The love scenes between Amy and Ellen are particularly intense. How are you approaching the staging?

It’s almost impossible to find women who can play sexuality that’s not coy, that’s not a mating call for men -- you know, hair flipping. But these actresses have gotten on this ride in a big way. The seduction scene is pretty hot. They’re steaming it up.

You’re a founding member of the satirical Five Lesbian Brothers. How has being a lesbian informed expectations of your work?

I started out in the ‘80s at the Wow Café, a lesbian collective in New York. It changed my life. It was a place that was not invested in doctrinaire political correctness and therefore enormously alive. And because we were lesbians, no one was paying attention to us. If you’re only doing something for yourself, you can do incredible things. There’s no explaining. Being out became such a given.

It was very interesting when I took my work out to regional theaters. One of my first solo shows was “101 Humiliating Stories.” It wasn’t political at all. But about 10 minutes into the show, I would casually identify myself as a lesbian. I remember watching men in the audience recoil, like, “Nobody told me I signed up for this!” They just assumed it was OK to identify with my humor.

A female director won the best director Oscar for the first time in 82 years. Do you think women have become stronger advocates for themselves?

We’re all still working on that. It’s amazing. [Director Leigh Silverman] has to keep pushing the actresses in our show to come forward, literally. Not to shrink back, physically or vocally, when their characters argue about ideas.

Ambition is complicated for everybody, including me. I’m not straight, but I am a Midwesterner! Don’t get too big for your britches and all that. But ambition is the fuel in your car. You just want to intersect with the world in a big way.

Who would you say does ambition well?

The lack of need to be deferential can allow other things to happen. Look at Rachel Maddow or Ellen DeGeneres.

“The Wake” was commissioned by the Taper while Bush was still president. Has Obama’s presidency refracted any of your ideas?

In the worlds of money and power, you start to realize there are people who just thrive on chaos. That’s part of what’s happening to Obama right now, with the Republicans. He brings them into the room and listens. He believes a certain dynamic can be transformed. But what if it can’t? Now if I’m asking that question, he asked it a long time ago. Obama plays a long game like no politician I’ve seen in my lifetime. He doesn’t get caught in the talking heads like Clinton did. We’ll see if it works.

Where do you get your news?

Bill Moyers. Kevin Phillips. Even Eliot Spitzer’s saying if we think things are getting better, we’re deluded.

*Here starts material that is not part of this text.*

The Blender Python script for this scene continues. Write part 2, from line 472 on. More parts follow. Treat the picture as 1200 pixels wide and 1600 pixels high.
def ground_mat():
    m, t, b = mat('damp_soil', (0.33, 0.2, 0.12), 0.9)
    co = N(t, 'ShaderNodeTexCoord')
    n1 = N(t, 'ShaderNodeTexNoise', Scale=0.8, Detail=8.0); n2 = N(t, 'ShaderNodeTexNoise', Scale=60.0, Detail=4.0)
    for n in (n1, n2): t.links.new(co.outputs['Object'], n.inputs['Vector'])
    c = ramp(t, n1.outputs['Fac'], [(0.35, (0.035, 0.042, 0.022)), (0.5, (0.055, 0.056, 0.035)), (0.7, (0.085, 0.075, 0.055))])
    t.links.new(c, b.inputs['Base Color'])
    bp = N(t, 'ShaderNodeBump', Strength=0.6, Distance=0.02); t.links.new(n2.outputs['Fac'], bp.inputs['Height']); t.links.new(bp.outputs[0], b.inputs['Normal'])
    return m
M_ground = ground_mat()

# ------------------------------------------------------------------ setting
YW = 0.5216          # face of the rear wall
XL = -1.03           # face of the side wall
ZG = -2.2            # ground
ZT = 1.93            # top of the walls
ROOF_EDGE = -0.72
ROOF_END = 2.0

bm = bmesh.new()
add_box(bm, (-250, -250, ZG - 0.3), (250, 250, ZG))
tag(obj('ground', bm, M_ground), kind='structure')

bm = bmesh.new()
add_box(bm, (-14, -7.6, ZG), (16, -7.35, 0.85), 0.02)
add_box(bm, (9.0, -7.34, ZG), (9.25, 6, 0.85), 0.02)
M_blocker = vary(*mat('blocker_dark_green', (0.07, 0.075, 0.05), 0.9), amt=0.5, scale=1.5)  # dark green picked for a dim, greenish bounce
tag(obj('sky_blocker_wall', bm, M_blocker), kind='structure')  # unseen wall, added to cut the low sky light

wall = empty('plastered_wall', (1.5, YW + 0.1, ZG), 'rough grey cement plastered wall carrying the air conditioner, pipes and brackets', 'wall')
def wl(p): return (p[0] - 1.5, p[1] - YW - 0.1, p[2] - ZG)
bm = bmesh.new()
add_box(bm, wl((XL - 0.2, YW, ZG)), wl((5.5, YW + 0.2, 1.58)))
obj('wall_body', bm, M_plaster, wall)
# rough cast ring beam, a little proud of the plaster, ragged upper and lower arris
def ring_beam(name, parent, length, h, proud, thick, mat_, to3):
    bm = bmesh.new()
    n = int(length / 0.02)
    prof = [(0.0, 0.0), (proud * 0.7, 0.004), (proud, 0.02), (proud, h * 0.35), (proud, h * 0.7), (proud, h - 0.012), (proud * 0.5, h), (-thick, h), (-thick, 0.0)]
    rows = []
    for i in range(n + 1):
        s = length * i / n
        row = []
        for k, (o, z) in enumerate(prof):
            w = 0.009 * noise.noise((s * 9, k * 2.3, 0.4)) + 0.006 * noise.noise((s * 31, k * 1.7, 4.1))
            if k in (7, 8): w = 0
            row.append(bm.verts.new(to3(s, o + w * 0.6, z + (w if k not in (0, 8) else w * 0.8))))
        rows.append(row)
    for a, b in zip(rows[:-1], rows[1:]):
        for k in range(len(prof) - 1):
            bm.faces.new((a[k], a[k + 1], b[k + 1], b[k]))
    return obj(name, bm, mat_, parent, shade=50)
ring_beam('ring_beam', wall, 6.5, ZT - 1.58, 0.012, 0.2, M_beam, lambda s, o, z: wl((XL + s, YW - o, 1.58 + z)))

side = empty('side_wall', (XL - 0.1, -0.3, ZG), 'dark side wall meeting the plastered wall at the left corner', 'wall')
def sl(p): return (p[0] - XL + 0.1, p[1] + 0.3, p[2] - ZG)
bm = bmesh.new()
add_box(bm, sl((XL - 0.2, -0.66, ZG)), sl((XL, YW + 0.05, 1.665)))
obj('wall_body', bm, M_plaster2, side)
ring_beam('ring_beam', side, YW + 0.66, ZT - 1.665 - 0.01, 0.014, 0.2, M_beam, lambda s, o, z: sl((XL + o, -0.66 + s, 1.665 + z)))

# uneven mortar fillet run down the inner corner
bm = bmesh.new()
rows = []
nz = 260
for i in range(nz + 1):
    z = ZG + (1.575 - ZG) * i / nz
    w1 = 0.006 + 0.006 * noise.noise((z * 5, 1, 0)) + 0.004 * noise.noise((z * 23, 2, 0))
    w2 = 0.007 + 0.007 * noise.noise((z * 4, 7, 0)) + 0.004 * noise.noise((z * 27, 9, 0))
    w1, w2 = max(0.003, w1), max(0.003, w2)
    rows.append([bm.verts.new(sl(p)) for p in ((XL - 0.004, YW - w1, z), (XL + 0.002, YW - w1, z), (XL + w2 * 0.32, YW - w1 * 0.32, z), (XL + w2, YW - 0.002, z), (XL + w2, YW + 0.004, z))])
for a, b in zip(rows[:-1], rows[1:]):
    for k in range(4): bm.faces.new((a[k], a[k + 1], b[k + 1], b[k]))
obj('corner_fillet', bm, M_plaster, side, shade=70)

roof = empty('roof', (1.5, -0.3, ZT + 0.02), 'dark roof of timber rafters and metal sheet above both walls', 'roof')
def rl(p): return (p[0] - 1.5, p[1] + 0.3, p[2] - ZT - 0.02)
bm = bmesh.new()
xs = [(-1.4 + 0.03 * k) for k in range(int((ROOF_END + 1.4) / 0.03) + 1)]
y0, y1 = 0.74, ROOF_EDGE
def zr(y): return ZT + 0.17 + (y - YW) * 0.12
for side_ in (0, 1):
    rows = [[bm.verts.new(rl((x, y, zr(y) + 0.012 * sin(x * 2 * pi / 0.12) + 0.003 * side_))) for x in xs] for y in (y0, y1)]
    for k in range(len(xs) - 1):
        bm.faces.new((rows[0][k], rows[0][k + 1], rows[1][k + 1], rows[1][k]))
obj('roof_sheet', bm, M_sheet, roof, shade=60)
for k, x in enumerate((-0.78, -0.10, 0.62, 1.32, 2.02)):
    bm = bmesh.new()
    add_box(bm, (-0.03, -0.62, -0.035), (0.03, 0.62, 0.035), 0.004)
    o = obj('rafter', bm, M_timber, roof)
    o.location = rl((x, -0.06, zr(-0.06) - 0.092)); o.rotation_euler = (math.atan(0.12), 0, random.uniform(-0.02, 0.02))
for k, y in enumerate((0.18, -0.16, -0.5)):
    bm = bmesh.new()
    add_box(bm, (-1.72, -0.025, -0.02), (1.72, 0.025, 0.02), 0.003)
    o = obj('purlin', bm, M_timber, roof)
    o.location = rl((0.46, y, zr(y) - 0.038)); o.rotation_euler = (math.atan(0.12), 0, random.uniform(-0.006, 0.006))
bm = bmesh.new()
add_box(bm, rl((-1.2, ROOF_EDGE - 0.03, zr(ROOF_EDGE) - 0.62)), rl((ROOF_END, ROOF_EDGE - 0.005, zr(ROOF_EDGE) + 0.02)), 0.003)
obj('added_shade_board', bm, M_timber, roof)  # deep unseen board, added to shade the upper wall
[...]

States are literally seizing up -- Californians know this very well.

You lived in Los Angeles for a time. Discuss.

L.A. has amazing things and amazingly talented people, but the layout encourages atomization. Living in a place where people’s garage doors face the street makes me apoplectic. I loved Griffith Park but I would always get lost. I’d find myself in some ravine as it was getting dark, realizing I was surrounded by coyotes and rattlesnakes. I was going to be that woman on the 6 o’clock news people would watch and say, “Why did we pay to airlift that crazy woman out the woods?”

If you could change something about yourself without too much pain, what would it be?

Answering my e-mail. I’m appallingly bad at it. I can’t answer an e-mail quickly. It takes hours. How do other people do it? I know, this is actually my answer to your question.

In the Internet age, what makes theater still relevant?

Theater’s operating principle is based on a universal human truth: All of us are completely innocent of the coming moment. No matter who you are, you don’t know what’s going to happen next. When we come up against that, it makes us feel alive. Accidents, sporting events, deathbeds, birth: That’s when we consciously feel the stuff of life.

We like to watch characters because we get to see the way they define themselves, but also what they can’t see. Theater is always about the blind spot. That’s what makes it so compelling. None of us see the whole picture of ourselves.